Sounds like a worthy effort on your part and a lot of fun too. I think the key to their development is to teach sound opening principles of piece development and King safety in the opening. I suspect that the pawn pushing will not last and soon you will see the Queens coming out quickly as beginners seem to pick up the Scholar's mate early and play for it.Keep us updated on their progress ... maybe you can post some of their games. It would be interesting to see some of these games. Most beginners do not learn notation, so here is a chance to see your student's earliest thoughts.
Teaching Little Kids

You cannot expect much from starting kids. In fact it is very likely they will refuse to castle. They don't understand why it is good, nor do they have any opponents capable of punishing them. Where I come from, the 3 golden rules are step 2 material. (Pawn in centre-develop light pieces-castle) Step 1 is just the rules, so they're not actually high demands. What can help is giving examples. Take a miniature, let white castle, and pulverize the king on e8 through the centre. It may not have a huge impact but at least you would show them. Important thing is to make them play so they can move the pieces fluently. If they're not confident, they will play along the edges and not use very many pieces. There is just too much at once to see, so they make non commital moves. You will have to check when they're ready for more. It will not be directly after they learn the rules, but for most it would still be fairly quickly. (After a few months if they play regularly.)
Good luck.

My old copy of "Teach Yourself Chess" has, at the beginning of the chapter on "Principles of Opening Play", an idealised white set up shown.
Obviously, no opponent should let you do this without a struggle, but it gives a basic plan for the first few moves: move a central pawn, maybe your opponent mirrors your move, preventing you moving your other central pawn or bishop to the fourth rank, so you see which of your other fantasy moves are possible, and pick the best one, maybe one that attacks your opponent's position somehow. The first several moves of an opening like the Italian game or four knights are explained quite well by this, and it should naturally lead into simple middlegame plans (can I disrupt my opponent's centre, can I overwork any of his pieces, etc.).
I guess there are also the standard rules of thumb: develop rapidly with threats if possible, control the centre, move each piece only once, knights before bishops, don't bring the queen out too soon, castle asap, connect your rooks, etc.
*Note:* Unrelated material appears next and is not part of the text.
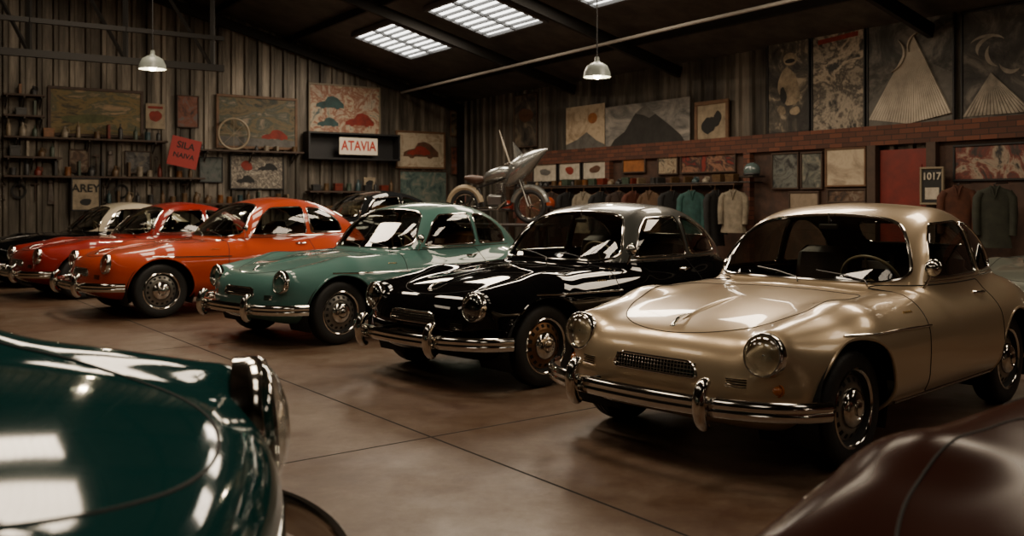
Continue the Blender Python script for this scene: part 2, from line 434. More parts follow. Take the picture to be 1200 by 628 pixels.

teach them a few different set ups, but dont tell them the names, just have them guess why they are good and explain why, start with e4, because they are easy to understand, also make sure that you teach en passent at some point, make it fun
Teaching children it is usually best to apply the KISS (Keep It Simple Stupid) method. The beginning position in chess is the most complicated problem. It is probably better to begin with simpler chess problems in the endgame.
Teach them the basic checkmates (K+Q v K, K+R v K, K+2B K, K+B+N v K). After that teach them the winning method in K+p v K. After the pawn promotes to Q or R be sure and let them show you the winning method with K+Q v K or K+R v K, whichever they chose to promote the pawn to.
I think you get the idea going forward.

teach them basic things like knight squares (c3, f3 for white and c6, f6 for black). putting pawns on the e4 and d4 squares for white and e5 and d5 for black. I wouldn't start with openings because they will end up not playing any other things later in thier chess carrer (however It varys form person to person) i learned that the hard way. I would play scholars mate every single time before I started playing in tournys. I also would not make them focus on notations. I still am not very fast with notations myself. Just stay on the simple side for a while and don't rush them.
transpo also has some good advice on this
I've had the priveledge recently to teach 14 little inner-city kids the beginning of how to play chess. We get together at their school each Wednesday and learn the basics. They range in age from 2nd to 6th graders, but most of them are female. All come from poor backgrounds and their school lacks quality classroom instruction.
These kids are the biggest pawn pushers I've ever met. I can't blame them, they just learned how the pieces move two weeks ago. They learned notation the first week as well! However, tomorrow I would like to set up some guidelines how they should start their games. A couple of guidelines I was thinking about was 1. Move no more than three pawns in the beginning. 2. After three pawn moves, you must move a value piece. 3. Try to castle within 10 moves. What do you guys think? Too broad? Too much? Should I pick an opening and have them start with that?